How Many Words Should I Write?

Published : 24 July 2017

My blog “SurveyMonkey and a Shocking Tale of Misadventure” stirred up some questions last week with one young woman entrepreneur ringing me out of the blue to ask my advice: “I’m entering awards that ask me to write no more than 500 words. Do I need to write exactly 500 words?”

Good question Ashley!

In short, no you don’t. However, writing between 450 and 500 words will likely get you one step closer to walking across the winners’ stage.

Why? Because chances are that if the awards manager is allowing up to 500 words then the question they’re asking requires a reasonably complex answer. So it’s not to do with how many words you write, but rather about the complexity of the question and therefore how much detail you need to provide to answer it fully and effectively.

A good rule of thumb is to provide enough detail that your answer falls between 90 percent and 100 percent of the total allowable limit. In this instance, that’s 450 to 500 words.

Sadly though there is a set of instances where this rule doesn’t work. This is where awards hosts change their guidelines to short answers only under the maddeningly false impression that this will make it easier to enter and therefore they’ll attract more nominees and make more money. I’ve seen this many, many times.
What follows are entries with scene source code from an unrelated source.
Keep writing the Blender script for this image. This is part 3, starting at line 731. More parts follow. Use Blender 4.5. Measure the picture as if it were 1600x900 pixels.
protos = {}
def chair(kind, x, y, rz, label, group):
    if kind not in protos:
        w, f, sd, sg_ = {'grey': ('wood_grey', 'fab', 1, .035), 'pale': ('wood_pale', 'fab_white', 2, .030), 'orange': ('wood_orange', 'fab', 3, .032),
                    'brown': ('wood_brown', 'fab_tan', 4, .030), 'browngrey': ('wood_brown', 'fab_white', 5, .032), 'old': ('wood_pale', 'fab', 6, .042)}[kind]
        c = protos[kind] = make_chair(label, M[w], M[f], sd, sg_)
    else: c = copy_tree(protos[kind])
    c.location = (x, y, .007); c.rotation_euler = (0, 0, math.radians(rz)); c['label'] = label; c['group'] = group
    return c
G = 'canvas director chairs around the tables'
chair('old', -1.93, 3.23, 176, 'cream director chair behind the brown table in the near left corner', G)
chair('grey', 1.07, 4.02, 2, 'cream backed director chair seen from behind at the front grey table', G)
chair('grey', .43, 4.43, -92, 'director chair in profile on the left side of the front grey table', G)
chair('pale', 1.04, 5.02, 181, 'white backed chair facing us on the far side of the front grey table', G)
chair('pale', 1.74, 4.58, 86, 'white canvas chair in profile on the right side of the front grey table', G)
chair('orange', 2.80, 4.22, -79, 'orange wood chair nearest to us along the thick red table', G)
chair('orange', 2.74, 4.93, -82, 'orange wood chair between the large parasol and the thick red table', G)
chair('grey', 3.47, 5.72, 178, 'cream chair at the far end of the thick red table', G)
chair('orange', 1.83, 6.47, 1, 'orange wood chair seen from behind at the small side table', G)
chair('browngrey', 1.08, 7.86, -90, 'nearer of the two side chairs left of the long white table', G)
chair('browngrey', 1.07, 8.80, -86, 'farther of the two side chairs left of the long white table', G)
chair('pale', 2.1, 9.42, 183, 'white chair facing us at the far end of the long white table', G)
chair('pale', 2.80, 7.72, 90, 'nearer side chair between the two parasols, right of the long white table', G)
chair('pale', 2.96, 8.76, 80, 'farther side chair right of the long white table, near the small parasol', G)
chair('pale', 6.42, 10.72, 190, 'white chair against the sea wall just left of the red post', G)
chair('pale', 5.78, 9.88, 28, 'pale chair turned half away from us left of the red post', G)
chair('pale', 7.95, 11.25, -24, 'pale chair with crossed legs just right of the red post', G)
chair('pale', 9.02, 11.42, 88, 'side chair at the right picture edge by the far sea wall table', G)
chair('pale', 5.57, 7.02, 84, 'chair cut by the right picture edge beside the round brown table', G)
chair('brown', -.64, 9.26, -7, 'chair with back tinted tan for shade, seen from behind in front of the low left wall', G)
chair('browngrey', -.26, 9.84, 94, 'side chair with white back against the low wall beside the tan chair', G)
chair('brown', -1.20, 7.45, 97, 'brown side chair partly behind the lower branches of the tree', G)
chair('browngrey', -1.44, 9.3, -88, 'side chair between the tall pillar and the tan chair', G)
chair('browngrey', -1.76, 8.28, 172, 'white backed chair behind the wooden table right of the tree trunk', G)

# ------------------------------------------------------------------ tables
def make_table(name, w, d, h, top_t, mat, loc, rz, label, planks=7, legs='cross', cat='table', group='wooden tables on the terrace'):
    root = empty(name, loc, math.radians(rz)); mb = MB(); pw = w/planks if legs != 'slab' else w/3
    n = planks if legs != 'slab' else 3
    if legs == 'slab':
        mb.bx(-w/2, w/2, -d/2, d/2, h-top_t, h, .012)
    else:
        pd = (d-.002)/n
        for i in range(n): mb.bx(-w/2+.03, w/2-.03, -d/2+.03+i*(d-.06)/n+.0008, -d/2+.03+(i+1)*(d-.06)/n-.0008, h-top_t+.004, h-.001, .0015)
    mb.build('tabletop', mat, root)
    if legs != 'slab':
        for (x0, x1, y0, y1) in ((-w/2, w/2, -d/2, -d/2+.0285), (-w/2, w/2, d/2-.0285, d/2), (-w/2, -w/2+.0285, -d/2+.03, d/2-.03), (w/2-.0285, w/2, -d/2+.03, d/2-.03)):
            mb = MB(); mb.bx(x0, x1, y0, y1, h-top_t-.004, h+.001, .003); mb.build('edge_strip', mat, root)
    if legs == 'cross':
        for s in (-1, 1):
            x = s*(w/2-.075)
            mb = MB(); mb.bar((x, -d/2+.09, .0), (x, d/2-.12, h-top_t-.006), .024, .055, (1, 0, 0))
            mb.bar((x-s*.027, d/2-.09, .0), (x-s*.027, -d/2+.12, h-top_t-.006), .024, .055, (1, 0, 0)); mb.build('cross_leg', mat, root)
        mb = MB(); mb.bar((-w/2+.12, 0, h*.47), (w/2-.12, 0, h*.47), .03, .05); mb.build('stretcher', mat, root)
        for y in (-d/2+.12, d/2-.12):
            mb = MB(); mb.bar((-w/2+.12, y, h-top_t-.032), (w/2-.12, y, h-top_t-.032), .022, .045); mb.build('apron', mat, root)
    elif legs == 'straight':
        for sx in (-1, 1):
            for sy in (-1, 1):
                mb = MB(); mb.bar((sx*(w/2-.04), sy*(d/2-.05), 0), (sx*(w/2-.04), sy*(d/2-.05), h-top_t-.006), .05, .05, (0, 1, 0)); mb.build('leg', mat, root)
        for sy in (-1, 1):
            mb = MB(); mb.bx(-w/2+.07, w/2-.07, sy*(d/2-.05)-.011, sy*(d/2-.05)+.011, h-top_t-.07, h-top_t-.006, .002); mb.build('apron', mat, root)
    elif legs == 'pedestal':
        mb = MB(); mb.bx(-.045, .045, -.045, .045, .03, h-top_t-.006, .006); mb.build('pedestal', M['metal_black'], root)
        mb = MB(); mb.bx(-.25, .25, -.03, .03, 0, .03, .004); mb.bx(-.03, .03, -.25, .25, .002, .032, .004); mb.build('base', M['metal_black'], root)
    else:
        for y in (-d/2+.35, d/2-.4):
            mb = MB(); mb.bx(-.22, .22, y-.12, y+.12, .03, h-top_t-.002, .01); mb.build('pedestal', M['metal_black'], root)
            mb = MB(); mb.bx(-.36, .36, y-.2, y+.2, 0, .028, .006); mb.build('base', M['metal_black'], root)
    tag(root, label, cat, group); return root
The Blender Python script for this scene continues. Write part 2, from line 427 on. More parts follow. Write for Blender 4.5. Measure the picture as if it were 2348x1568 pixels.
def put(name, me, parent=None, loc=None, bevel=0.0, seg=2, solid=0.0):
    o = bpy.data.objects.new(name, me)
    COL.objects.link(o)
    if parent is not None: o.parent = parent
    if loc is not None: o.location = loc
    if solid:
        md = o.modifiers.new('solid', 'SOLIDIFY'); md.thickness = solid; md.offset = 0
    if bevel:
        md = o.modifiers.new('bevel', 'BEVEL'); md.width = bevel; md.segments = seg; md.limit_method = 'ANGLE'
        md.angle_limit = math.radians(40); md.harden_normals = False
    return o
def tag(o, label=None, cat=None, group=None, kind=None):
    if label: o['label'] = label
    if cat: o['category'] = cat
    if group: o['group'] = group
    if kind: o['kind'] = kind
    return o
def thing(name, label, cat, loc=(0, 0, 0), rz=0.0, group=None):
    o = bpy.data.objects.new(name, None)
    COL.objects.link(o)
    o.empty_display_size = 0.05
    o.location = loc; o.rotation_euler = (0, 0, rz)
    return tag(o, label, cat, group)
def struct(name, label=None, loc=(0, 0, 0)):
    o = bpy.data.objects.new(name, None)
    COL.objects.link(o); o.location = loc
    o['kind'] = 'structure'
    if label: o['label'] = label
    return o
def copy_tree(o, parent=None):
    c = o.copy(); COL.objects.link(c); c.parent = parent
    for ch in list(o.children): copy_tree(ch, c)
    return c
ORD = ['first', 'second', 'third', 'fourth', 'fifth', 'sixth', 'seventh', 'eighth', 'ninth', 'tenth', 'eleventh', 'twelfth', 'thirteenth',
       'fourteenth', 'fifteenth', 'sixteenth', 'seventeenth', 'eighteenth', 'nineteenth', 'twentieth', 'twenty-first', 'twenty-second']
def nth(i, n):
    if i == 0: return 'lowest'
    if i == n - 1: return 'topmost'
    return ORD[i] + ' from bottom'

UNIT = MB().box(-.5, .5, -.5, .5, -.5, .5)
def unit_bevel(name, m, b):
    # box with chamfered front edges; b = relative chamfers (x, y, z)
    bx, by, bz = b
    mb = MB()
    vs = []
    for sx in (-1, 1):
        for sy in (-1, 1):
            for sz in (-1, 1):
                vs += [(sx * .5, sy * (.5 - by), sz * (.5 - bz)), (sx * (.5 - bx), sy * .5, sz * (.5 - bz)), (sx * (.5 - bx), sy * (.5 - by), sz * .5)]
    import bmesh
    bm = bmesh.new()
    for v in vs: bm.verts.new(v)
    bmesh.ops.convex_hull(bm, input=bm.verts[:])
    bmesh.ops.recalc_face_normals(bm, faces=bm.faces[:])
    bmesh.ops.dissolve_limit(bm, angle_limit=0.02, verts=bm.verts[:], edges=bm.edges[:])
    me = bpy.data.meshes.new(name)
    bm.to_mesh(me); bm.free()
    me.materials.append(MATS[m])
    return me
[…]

For instance, there’s a current fad sweeping the Australian awards sector where answers are limited to 100 words.

Here is a real-life example: Detail the policies, procedures and systems your business has in place to effectively manage and reward staff.

Common sense suggests that your answer to the above should:

  • Outline policies and procedures and systems
  • Provide at least one example of each
  • Show through statistics and examples that your staff do feel rewarded and are working effectively.

Now try squeezing all that into 100 words!

The past, the present and the future walked into a bar. It was tense.

I know, it’s a pretty bad joke. But then so is asking people to write worthy answers in 100 words. However, it is not as big a joke as an even more constraining guideline I recently came across where an excellence awards manager had set up their system to accept answers of no more than 200 characters including spaces. Seriously?

To put this into perspective, the following Latin paragraph is exactly 200 characters.

Lorem ipsum dolor sit amet, consectetur adipiscing elit. Aenean rutrum, lacus quis fermentum auctor, felis felis semper tellus, eget condimentum dui mauris nec neque. Pellentesque faucibus velitquis.

That’s 27 words!

Imagine being asked the following: In 27 words outline your career goals for the next 10 years, and detail past and future PD procedures in place to ensure you reach those goals?

By the way, the above question is exactly 27 words.

In my expert opinion, there is no way any judge could fairly and equitably assess a response in 200 characters / 27 words when the question posed is of a complex nature. It is a farce and makes a mockery of “excellence” awards.

Awards managers need to start realising that, contrary to what they think (but rarely test), limiting responses to short answers:

  • Makes it harder for nominees as it is much harder, and therefore more time consuming, to write a short answer to a complicated question
  • Makes the judging task tougher
  • Exponentially increases the likelihood of a score deadlock.



Every success starts with one small step.